— Start —
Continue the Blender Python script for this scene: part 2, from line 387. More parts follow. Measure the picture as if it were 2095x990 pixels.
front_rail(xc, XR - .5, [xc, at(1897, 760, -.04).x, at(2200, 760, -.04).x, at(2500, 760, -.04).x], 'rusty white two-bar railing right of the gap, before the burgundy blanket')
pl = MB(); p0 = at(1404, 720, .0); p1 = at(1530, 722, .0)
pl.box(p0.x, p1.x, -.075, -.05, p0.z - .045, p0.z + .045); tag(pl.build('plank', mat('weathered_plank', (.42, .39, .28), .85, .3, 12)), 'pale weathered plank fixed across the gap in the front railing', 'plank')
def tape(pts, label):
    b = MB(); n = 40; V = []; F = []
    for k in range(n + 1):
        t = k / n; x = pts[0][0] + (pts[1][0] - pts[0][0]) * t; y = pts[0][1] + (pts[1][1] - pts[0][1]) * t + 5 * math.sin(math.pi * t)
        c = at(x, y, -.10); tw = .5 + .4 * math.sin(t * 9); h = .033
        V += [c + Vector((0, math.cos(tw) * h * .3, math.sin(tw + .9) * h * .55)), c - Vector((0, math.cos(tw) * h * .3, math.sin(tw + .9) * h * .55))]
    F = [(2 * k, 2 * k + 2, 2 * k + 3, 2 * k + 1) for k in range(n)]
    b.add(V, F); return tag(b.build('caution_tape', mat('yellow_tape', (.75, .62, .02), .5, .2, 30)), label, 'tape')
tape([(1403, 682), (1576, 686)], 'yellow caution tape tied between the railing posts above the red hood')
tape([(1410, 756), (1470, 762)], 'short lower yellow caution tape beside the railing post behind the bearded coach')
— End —
= WHAT THIS TASK INVOLVES =
Return all the data above once more, precisely as given.

= FULL RESPONSE =
Continue the Blender Python script for this scene: part 2, from line 387. More parts follow. Measure the picture as if it were 2095x990 pixels.
front_rail(xc, XR - .5, [xc, at(1897, 760, -.04).x, at(2200, 760, -.04).x, at(2500, 760, -.04).x], 'rusty white two-bar railing right of the gap, before the burgundy blanket')
pl = MB(); p0 = at(1404, 720, .0); p1 = at(1530, 722, .0)
pl.box(p0.x, p1.x, -.075, -.05, p0.z - .045, p0.z + .045); tag(pl.build('plank', mat('weathered_plank', (.42, .39, .28), .85, .3, 12)), 'pale weathered plank fixed across the gap in the front railing', 'plank')
def tape(pts, label):
    b = MB(); n = 40; V = []; F = []
    for k in range(n + 1):
        t = k / n; x = pts[0][0] + (pts[1][0] - pts[0][0]) * t; y = pts[0][1] + (pts[1][1] - pts[0][1]) * t + 5 * math.sin(math.pi * t)
        c = at(x, y, -.10); tw = .5 + .4 * math.sin(t * 9); h = .033
        V += [c + Vector((0, math.cos(tw) * h * .3, math.sin(tw + .9) * h * .55)), c - Vector((0, math.cos(tw) * h * .3, math.sin(tw + .9) * h * .55))]
    F = [(2 * k, 2 * k + 2, 2 * k + 3, 2 * k + 1) for k in range(n)]
    b.add(V, F); return tag(b.build('caution_tape', mat('yellow_tape', (.75, .62, .02), .5, .2, 30)), label, 'tape')
tape([(1403, 682), (1576, 686)], 'yellow caution tape tied between the railing posts above the red hood')
tape([(1410, 756), (1470, 762)], 'short lower yellow caution tape beside the railing post behind the bearded coach')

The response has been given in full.